It takes a spider to repair its own web

I live in an impoverished slum community. I speak the local language fluently. And I have been exposed to Cambodian culture since the age of ten, when my parents adopted two Cambodian refugees.

But I am still an outsider here. And I will always be an outsider.

Over time, I have come to see that my particular calling as an Outsider is to help Insiders become Alongsiders.

I am so passionate about the centrality of insiders because I know that for the most part, God chooses to use insiders to transform their own communities.

Yes, Outsiders will sometimes have a prophetic voice, (at their best) bringing wisdom, technical expertise and perspective from outside. Yes, God has used Outsiders throughout Biblical history (eg. Joseph, Daniel, Ruth, etc.) Yes Outsiders are needed in every community, even the West (so start embracing immigration already!)

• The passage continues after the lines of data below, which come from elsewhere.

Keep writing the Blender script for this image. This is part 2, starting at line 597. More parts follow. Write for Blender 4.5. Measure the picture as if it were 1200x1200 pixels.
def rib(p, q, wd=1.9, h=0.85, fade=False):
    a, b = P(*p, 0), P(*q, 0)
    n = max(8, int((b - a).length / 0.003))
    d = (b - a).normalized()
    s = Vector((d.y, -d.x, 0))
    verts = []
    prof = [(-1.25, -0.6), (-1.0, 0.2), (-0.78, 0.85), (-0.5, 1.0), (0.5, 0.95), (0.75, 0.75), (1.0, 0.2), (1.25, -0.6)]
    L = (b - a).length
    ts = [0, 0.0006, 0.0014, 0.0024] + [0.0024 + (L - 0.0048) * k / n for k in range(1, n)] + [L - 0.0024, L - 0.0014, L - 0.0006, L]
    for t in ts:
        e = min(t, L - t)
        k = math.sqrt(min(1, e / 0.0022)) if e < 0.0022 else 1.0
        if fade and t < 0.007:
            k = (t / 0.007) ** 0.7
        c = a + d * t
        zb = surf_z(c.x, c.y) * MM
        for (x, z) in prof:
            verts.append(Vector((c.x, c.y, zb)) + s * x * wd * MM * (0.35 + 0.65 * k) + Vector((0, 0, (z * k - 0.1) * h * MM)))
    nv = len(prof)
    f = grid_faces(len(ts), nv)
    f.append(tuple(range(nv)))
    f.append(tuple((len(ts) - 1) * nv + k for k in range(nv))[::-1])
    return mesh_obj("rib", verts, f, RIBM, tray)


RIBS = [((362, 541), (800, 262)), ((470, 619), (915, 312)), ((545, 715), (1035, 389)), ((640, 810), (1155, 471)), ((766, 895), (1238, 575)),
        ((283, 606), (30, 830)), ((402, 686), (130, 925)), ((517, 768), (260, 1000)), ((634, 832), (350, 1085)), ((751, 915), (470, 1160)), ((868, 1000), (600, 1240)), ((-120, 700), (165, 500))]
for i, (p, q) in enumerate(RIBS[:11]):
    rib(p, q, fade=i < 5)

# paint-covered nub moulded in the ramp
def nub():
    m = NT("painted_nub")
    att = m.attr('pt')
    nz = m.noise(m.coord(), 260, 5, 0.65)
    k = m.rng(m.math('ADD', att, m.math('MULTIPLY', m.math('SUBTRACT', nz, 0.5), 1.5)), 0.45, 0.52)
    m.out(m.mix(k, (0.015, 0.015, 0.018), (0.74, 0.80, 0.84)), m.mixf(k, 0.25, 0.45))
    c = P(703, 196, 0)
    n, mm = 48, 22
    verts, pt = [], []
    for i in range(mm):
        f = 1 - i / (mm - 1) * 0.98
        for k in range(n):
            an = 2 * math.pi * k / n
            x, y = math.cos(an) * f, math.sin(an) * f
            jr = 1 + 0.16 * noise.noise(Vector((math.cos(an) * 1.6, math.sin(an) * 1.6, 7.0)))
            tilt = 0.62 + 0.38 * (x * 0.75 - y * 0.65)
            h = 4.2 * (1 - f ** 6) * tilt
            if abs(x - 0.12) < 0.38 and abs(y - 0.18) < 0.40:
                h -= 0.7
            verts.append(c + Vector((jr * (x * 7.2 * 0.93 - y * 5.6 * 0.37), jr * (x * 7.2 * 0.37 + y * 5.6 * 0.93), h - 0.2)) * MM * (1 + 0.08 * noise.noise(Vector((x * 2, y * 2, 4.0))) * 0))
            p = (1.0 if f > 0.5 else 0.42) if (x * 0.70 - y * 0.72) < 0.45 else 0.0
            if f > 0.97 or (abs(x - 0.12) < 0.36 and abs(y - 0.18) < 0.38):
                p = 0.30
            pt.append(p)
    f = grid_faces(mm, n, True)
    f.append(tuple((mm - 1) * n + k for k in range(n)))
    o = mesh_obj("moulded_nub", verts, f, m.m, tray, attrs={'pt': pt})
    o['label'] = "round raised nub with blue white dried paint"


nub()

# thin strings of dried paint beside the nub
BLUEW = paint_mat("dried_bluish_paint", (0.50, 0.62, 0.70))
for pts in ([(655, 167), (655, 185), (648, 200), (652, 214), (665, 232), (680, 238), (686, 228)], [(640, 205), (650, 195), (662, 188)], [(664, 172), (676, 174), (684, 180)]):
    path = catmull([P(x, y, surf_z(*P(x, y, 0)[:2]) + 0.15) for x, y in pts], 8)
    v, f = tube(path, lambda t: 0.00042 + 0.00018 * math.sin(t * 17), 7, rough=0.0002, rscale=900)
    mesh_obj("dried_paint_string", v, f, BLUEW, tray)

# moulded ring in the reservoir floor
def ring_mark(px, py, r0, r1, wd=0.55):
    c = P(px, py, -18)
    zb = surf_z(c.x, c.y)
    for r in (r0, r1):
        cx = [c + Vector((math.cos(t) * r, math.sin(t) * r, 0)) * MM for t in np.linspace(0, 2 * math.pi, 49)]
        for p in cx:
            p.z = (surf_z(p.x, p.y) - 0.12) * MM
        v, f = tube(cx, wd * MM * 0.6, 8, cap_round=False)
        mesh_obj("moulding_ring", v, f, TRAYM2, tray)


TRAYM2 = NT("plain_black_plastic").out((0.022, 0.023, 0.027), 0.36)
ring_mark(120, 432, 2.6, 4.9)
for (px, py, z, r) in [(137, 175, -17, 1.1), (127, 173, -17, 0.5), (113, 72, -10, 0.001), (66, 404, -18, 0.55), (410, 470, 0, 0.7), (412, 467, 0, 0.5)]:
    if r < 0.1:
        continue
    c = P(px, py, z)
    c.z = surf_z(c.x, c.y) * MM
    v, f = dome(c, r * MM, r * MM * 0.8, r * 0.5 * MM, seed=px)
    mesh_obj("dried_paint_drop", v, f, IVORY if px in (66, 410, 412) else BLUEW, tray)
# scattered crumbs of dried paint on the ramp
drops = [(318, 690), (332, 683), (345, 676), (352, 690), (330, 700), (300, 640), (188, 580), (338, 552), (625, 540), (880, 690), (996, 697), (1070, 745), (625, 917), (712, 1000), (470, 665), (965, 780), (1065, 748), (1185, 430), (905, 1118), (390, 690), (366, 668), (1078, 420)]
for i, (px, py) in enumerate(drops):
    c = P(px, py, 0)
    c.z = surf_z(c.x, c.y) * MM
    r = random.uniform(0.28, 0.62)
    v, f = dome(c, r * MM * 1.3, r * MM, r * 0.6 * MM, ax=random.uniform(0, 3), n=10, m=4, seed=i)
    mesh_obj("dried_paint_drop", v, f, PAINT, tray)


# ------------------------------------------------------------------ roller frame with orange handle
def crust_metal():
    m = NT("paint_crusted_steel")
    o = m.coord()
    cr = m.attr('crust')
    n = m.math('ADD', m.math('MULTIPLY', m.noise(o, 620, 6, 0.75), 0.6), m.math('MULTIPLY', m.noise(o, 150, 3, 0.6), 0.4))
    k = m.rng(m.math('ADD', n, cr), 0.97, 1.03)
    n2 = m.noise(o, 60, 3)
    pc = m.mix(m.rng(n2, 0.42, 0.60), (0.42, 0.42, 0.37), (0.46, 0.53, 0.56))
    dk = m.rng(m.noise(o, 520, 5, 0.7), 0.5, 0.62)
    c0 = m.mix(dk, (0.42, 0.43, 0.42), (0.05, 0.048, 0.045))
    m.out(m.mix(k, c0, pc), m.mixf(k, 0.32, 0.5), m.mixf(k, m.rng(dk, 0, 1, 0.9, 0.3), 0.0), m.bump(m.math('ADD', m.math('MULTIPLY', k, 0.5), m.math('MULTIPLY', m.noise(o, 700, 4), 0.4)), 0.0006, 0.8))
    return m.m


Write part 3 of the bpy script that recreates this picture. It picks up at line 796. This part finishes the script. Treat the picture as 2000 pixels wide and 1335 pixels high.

But 99% of the time, God entrusts the transformation of a nation into the hands of Insiders. So much so, that He chose to bring transformation as an Insider Himself. Why else did he need to waste three decades growing up in Israel? That is one painstaking process!

And that’s the thought underlying the Cambodian proverb:

“It takes a spider to repair its own web.”

But here’s the thing we often get wrong about that proverb.

It’s not about the “web”.

It’s about the “spider”.

When I lived in Vancouver’s Downtown Eastside we were involved in a couple of cool, Hipster-ish community gardens. We planted tomatoes and beans, and carrots and potatoes, and looming sunflowers that bent over under the weight of their own nodding heads.

I used to get a bit “Type A” about those gardens.  I wanted them to look sweet… for the community of course. I wanted them to be the best damn community gardens in the city.

But then one day I watched as some of my friends from the local rehab center dug around haphazardly in our flower beds. And I realized that it wasn’t about the garden – at all. It was about the guys. Those three guys sweating and joking and messing around, doing a terrible job gardening. It was part of their healing. For that moment in time, they were part of the restoration of the very community that they had been part of breaking.

I realised that “Beautiful Community Gardens” were not the ultimate goal. Just as the Spider’s Web is not the ultimate goal.

The garden, (or the spider's web), is at best a by-product.

When I show Type A businessmen around the slums here in Phnom Penh, I know that usually, sooner or later, they’re going to ask a question that begins with these four words, “What would it take to…”

“What would it take to clean up all this trash?”

“What would it take to get the church building fixed?”

“What would it take to see everyone in this community employed?”

And being a bit Type A myself, I know they’re focused on the Web instead of the Spider. They’re focused on the goal instead of the process.

And that won’t do at all.


What are you focused on, and how have you been tempted to put the goal ahead of the process?